> [Aim of the task]
Copy the records that follow exactly as written, but not their pictures.

> [Listing]
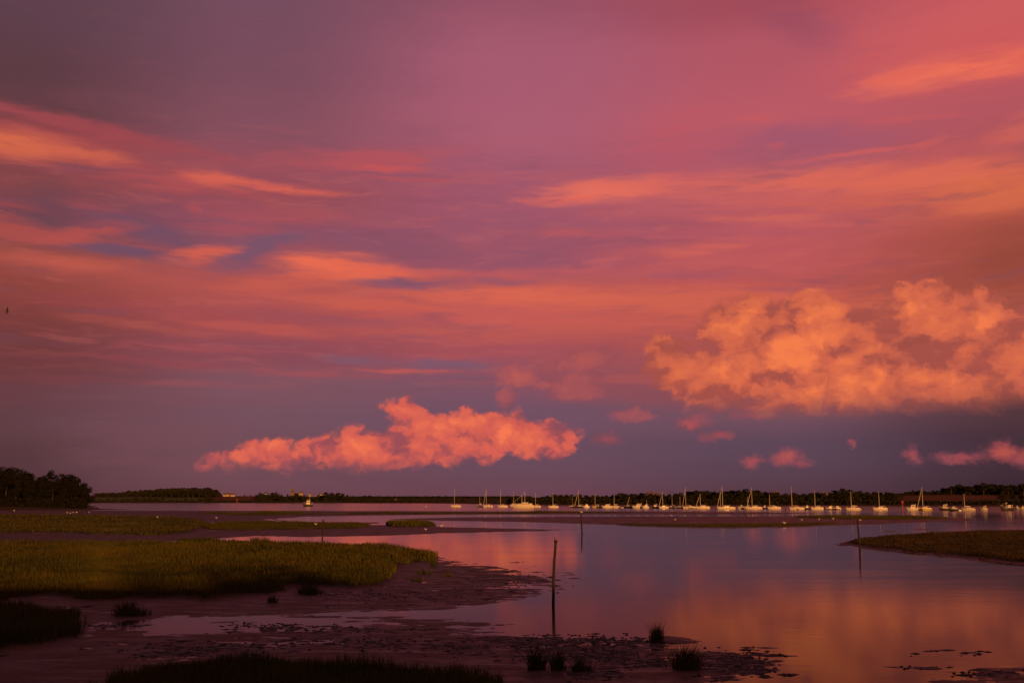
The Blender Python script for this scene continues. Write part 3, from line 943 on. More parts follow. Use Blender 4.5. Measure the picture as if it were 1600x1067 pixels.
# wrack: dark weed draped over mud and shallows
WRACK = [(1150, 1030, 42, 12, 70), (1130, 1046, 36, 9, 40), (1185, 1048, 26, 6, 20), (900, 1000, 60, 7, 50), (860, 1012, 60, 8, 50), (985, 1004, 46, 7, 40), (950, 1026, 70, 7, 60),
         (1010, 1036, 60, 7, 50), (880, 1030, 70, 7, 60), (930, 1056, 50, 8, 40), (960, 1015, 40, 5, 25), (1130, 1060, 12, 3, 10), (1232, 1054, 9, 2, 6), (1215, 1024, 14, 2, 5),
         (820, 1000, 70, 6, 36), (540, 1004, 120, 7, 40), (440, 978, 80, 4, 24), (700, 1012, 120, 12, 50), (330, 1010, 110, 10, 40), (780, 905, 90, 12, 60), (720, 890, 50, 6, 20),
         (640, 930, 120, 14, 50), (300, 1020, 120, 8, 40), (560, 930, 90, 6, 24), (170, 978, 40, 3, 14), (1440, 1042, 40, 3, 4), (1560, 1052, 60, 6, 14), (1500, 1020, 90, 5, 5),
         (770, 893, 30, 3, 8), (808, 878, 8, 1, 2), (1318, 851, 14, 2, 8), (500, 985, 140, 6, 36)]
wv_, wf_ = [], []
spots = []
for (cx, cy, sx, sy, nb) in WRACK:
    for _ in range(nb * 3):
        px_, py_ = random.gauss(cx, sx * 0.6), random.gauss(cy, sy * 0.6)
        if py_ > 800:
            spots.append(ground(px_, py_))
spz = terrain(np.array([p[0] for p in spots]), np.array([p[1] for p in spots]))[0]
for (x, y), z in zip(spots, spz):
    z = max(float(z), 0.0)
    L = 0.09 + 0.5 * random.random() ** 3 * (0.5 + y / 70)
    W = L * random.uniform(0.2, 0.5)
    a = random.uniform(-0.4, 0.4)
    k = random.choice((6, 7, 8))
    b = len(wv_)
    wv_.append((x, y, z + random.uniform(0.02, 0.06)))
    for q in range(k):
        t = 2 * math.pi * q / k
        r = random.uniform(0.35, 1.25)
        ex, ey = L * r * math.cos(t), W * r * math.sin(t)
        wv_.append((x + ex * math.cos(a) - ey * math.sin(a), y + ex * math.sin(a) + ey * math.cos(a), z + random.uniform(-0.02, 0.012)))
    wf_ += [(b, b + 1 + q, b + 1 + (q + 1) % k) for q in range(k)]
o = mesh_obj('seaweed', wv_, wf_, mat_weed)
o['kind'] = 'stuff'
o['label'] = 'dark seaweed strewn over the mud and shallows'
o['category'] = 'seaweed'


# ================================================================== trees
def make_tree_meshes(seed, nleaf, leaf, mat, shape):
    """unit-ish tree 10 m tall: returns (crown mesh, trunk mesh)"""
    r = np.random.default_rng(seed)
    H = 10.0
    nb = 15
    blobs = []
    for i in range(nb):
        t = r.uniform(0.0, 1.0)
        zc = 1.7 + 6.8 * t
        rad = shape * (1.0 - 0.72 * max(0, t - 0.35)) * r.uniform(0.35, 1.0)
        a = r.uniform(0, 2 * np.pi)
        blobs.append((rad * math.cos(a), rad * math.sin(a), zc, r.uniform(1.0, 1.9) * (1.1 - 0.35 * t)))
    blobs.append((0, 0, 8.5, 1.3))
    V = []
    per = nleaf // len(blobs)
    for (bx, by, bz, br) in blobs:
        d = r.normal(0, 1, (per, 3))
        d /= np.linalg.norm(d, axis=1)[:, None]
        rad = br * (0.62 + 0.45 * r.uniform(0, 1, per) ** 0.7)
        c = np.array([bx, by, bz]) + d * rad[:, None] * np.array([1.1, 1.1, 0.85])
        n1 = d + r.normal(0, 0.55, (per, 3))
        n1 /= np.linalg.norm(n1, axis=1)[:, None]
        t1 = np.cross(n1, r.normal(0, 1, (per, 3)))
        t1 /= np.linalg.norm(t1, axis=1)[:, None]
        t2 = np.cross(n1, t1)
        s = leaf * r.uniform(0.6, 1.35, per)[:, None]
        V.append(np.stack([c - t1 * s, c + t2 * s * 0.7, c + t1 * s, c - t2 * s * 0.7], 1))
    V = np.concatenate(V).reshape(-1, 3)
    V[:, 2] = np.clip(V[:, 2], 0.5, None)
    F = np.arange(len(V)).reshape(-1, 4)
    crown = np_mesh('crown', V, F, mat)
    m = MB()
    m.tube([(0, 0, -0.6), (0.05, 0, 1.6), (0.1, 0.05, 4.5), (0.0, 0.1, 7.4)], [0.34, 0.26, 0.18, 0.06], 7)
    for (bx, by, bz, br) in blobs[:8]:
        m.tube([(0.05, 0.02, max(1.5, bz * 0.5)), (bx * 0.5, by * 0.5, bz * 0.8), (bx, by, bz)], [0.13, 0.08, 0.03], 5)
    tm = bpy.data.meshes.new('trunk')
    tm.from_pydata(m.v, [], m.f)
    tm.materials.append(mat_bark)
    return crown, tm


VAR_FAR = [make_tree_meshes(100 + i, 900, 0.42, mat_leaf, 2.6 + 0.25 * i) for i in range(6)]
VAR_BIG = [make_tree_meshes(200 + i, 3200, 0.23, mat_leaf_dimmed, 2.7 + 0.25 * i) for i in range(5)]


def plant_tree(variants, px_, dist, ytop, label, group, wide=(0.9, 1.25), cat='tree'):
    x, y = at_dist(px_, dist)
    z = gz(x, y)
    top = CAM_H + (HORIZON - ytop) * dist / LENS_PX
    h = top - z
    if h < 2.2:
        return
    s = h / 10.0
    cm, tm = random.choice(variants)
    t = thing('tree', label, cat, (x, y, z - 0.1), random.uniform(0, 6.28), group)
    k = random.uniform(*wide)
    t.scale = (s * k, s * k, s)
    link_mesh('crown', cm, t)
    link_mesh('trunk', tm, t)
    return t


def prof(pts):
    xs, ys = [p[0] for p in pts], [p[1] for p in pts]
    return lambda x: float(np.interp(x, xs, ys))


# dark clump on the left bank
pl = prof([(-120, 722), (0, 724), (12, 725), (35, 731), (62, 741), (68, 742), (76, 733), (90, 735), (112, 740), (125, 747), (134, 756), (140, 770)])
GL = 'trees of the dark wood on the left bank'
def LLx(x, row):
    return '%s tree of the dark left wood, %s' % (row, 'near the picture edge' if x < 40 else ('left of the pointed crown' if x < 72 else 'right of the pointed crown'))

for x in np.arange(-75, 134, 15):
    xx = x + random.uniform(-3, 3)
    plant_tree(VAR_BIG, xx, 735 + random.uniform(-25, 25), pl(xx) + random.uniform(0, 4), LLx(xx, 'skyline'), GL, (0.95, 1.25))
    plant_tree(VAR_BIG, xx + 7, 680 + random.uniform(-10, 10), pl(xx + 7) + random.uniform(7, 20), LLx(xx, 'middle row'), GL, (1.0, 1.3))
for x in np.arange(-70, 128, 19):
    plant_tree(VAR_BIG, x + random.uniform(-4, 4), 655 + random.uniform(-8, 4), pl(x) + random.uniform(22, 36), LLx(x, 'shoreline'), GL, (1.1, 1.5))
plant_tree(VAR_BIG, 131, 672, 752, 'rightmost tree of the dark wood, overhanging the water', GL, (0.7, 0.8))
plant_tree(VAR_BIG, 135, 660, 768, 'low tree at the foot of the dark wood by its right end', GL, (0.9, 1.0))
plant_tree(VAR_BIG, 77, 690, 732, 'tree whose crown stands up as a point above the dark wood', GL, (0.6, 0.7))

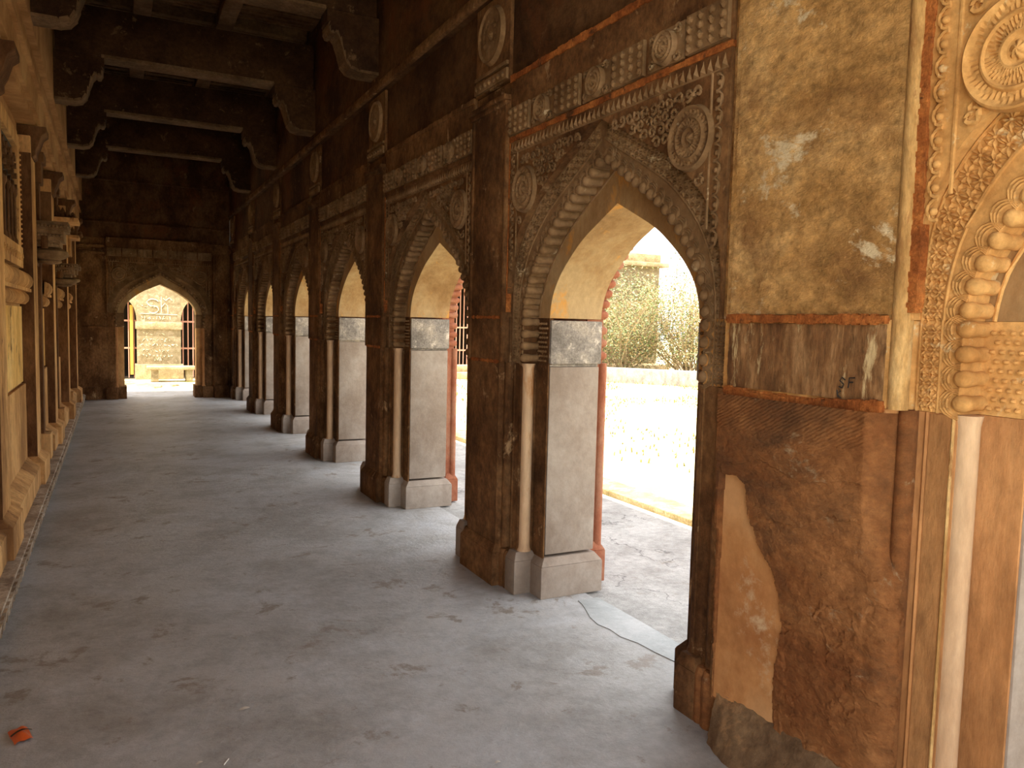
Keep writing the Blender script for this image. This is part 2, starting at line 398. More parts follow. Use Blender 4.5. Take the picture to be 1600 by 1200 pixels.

> [Task response]
The Blender Python script for this scene continues. Write part 3, from line 943 on. More parts follow. Use Blender 4.5. Measure the picture as if it were 1600x1067 pixels.
# wrack: dark weed draped over mud and shallows
WRACK = [(1150, 1030, 42, 12, 70), (1130, 1046, 36, 9, 40), (1185, 1048, 26, 6, 20), (900, 1000, 60, 7, 50), (860, 1012, 60, 8, 50), (985, 1004, 46, 7, 40), (950, 1026, 70, 7, 60),
         (1010, 1036, 60, 7, 50), (880, 1030, 70, 7, 60), (930, 1056, 50, 8, 40), (960, 1015, 40, 5, 25), (1130, 1060, 12, 3, 10), (1232, 1054, 9, 2, 6), (1215, 1024, 14, 2, 5),
         (820, 1000, 70, 6, 36), (540, 1004, 120, 7, 40), (440, 978, 80, 4, 24), (700, 1012, 120, 12, 50), (330, 1010, 110, 10, 40), (780, 905, 90, 12, 60), (720, 890, 50, 6, 20),
         (640, 930, 120, 14, 50), (300, 1020, 120, 8, 40), (560, 930, 90, 6, 24), (170, 978, 40, 3, 14), (1440, 1042, 40, 3, 4), (1560, 1052, 60, 6, 14), (1500, 1020, 90, 5, 5),
         (770, 893, 30, 3, 8), (808, 878, 8, 1, 2), (1318, 851, 14, 2, 8), (500, 985, 140, 6, 36)]
wv_, wf_ = [], []
spots = []
for (cx, cy, sx, sy, nb) in WRACK:
    for _ in range(nb * 3):
        px_, py_ = random.gauss(cx, sx * 0.6), random.gauss(cy, sy * 0.6)
        if py_ > 800:
            spots.append(ground(px_, py_))
spz = terrain(np.array([p[0] for p in spots]), np.array([p[1] for p in spots]))[0]
for (x, y), z in zip(spots, spz):
    z = max(float(z), 0.0)
    L = 0.09 + 0.5 * random.random() ** 3 * (0.5 + y / 70)
    W = L * random.uniform(0.2, 0.5)
    a = random.uniform(-0.4, 0.4)
    k = random.choice((6, 7, 8))
    b = len(wv_)
    wv_.append((x, y, z + random.uniform(0.02, 0.06)))
    for q in range(k):
        t = 2 * math.pi * q / k
        r = random.uniform(0.35, 1.25)
        ex, ey = L * r * math.cos(t), W * r * math.sin(t)
        wv_.append((x + ex * math.cos(a) - ey * math.sin(a), y + ex * math.sin(a) + ey * math.cos(a), z + random.uniform(-0.02, 0.012)))
    wf_ += [(b, b + 1 + q, b + 1 + (q + 1) % k) for q in range(k)]
o = mesh_obj('seaweed', wv_, wf_, mat_weed)
o['kind'] = 'stuff'
o['label'] = 'dark seaweed strewn over the mud and shallows'
o['category'] = 'seaweed'


# ================================================================== trees
def make_tree_meshes(seed, nleaf, leaf, mat, shape):
    """unit-ish tree 10 m tall: returns (crown mesh, trunk mesh)"""
    r = np.random.default_rng(seed)
    H = 10.0
    nb = 15
    blobs = []
    for i in range(nb):
        t = r.uniform(0.0, 1.0)
        zc = 1.7 + 6.8 * t
        rad = shape * (1.0 - 0.72 * max(0, t - 0.35)) * r.uniform(0.35, 1.0)
        a = r.uniform(0, 2 * np.pi)
        blobs.append((rad * math.cos(a), rad * math.sin(a), zc, r.uniform(1.0, 1.9) * (1.1 - 0.35 * t)))
    blobs.append((0, 0, 8.5, 1.3))
    V = []
    per = nleaf // len(blobs)
    for (bx, by, bz, br) in blobs:
        d = r.normal(0, 1, (per, 3))
        d /= np.linalg.norm(d, axis=1)[:, None]
        rad = br * (0.62 + 0.45 * r.uniform(0, 1, per) ** 0.7)
        c = np.array([bx, by, bz]) + d * rad[:, None] * np.array([1.1, 1.1, 0.85])
        n1 = d + r.normal(0, 0.55, (per, 3))
        n1 /= np.linalg.norm(n1, axis=1)[:, None]
        t1 = np.cross(n1, r.normal(0, 1, (per, 3)))
        t1 /= np.linalg.norm(t1, axis=1)[:, None]
        t2 = np.cross(n1, t1)
        s = leaf * r.uniform(0.6, 1.35, per)[:, None]
        V.append(np.stack([c - t1 * s, c + t2 * s * 0.7, c + t1 * s, c - t2 * s * 0.7], 1))
    V = np.concatenate(V).reshape(-1, 3)
    V[:, 2] = np.clip(V[:, 2], 0.5, None)
    F = np.arange(len(V)).reshape(-1, 4)
    crown = np_mesh('crown', V, F, mat)
    m = MB()
    m.tube([(0, 0, -0.6), (0.05, 0, 1.6), (0.1, 0.05, 4.5), (0.0, 0.1, 7.4)], [0.34, 0.26, 0.18, 0.06], 7)
    for (bx, by, bz, br) in blobs[:8]:
        m.tube([(0.05, 0.02, max(1.5, bz * 0.5)), (bx * 0.5, by * 0.5, bz * 0.8), (bx, by, bz)], [0.13, 0.08, 0.03], 5)
    tm = bpy.data.meshes.new('trunk')
    tm.from_pydata(m.v, [], m.f)
    tm.materials.append(mat_bark)
    return crown, tm


VAR_FAR = [make_tree_meshes(100 + i, 900, 0.42, mat_leaf, 2.6 + 0.25 * i) for i in range(6)]
VAR_BIG = [make_tree_meshes(200 + i, 3200, 0.23, mat_leaf_dimmed, 2.7 + 0.25 * i) for i in range(5)]


def plant_tree(variants, px_, dist, ytop, label, group, wide=(0.9, 1.25), cat='tree'):
    x, y = at_dist(px_, dist)
    z = gz(x, y)
    top = CAM_H + (HORIZON - ytop) * dist / LENS_PX
    h = top - z
    if h < 2.2:
        return
    s = h / 10.0
    cm, tm = random.choice(variants)
    t = thing('tree', label, cat, (x, y, z - 0.1), random.uniform(0, 6.28), group)
    k = random.uniform(*wide)
    t.scale = (s * k, s * k, s)
    link_mesh('crown', cm, t)
    link_mesh('trunk', tm, t)
    return t


def prof(pts):
    xs, ys = [p[0] for p in pts], [p[1] for p in pts]
    return lambda x: float(np.interp(x, xs, ys))


# dark clump on the left bank
pl = prof([(-120, 722), (0, 724), (12, 725), (35, 731), (62, 741), (68, 742), (76, 733), (90, 735), (112, 740), (125, 747), (134, 756), (140, 770)])
GL = 'trees of the dark wood on the left bank'
def LLx(x, row):
    return '%s tree of the dark left wood, %s' % (row, 'near the picture edge' if x < 40 else ('left of the pointed crown' if x < 72 else 'right of the pointed crown'))

for x in np.arange(-75, 134, 15):
    xx = x + random.uniform(-3, 3)
    plant_tree(VAR_BIG, xx, 735 + random.uniform(-25, 25), pl(xx) + random.uniform(0, 4), LLx(xx, 'skyline'), GL, (0.95, 1.25))
    plant_tree(VAR_BIG, xx + 7, 680 + random.uniform(-10, 10), pl(xx + 7) + random.uniform(7, 20), LLx(xx, 'middle row'), GL, (1.0, 1.3))
for x in np.arange(-70, 128, 19):
    plant_tree(VAR_BIG, x + random.uniform(-4, 4), 655 + random.uniform(-8, 4), pl(x) + random.uniform(22, 36), LLx(x, 'shoreline'), GL, (1.1, 1.5))
plant_tree(VAR_BIG, 131, 672, 752, 'rightmost tree of the dark wood, overhanging the water', GL, (0.7, 0.8))
plant_tree(VAR_BIG, 135, 660, 768, 'low tree at the foot of the dark wood by its right end', GL, (0.9, 1.0))
plant_tree(VAR_BIG, 77, 690, 732, 'tree whose crown stands up as a point above the dark wood', GL, (0.6, 0.7))

Keep writing the Blender script for this image. This is part 2, starting at line 398. More parts follow. Use Blender 4.5. Take the picture to be 1600 by 1200 pixels.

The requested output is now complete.